At the international level, the decision of the ICC to award equal prize money in its tournaments — such as the 50-over World Cup, the T20 World Cup and the Under-19 World Cup — is very good news.

There exist old-fashioned curmudgeons who pipe in with the argument that women’s sport must match the revenues from men’s sport before pay parity is implemented. They believe women sportspersons are taking a disproportionate share from the revenue the men bring. For instance, Raymond Moore, a former player who was the CEO of the Indian Wells Masters, said in 2016: “If I was a lady player, I’d go down every night on my knees and thank God that Federer and Nadal were born, because they have carried this sport.”

Moore, much younger than Aristotle, is, however, a similar relic of the past. He views sport as a purely economic exercise. This, however, is a short-sighted view. It’s not a zero-sum game — Virat Kohli won’t become poor if Smriti Mandhana is paid the same as him. Reducing the lofty ideal of the equality of human beings to revenue-sharing is petty. The benefits of pay parity would be beneficial to societies across the world — attracting more women into sports, leading to healthier populations.

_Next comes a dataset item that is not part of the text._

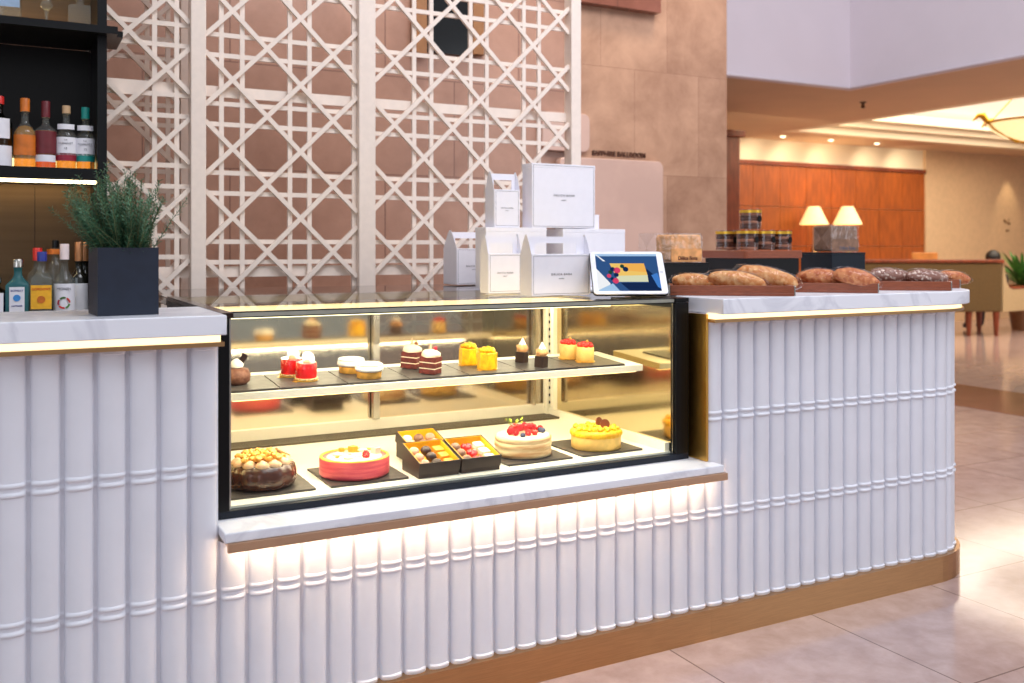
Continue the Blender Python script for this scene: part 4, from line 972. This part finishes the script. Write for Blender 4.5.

Look around, observe people and their activities — you won’t be blamed if you reach the conclusion that human beings are primarily focussed on improving their standard of living by making money. Women must have equal opportunities in this.

India ranked a poor 127th in the Global Gender Gap Report 2023. India, it said, had reached only 36.7 per cent parity on economic participation and opportunity. Globally, at the current rate, the gap will be closed in 131 years. That would be too slow and too late for, perhaps, billions of people.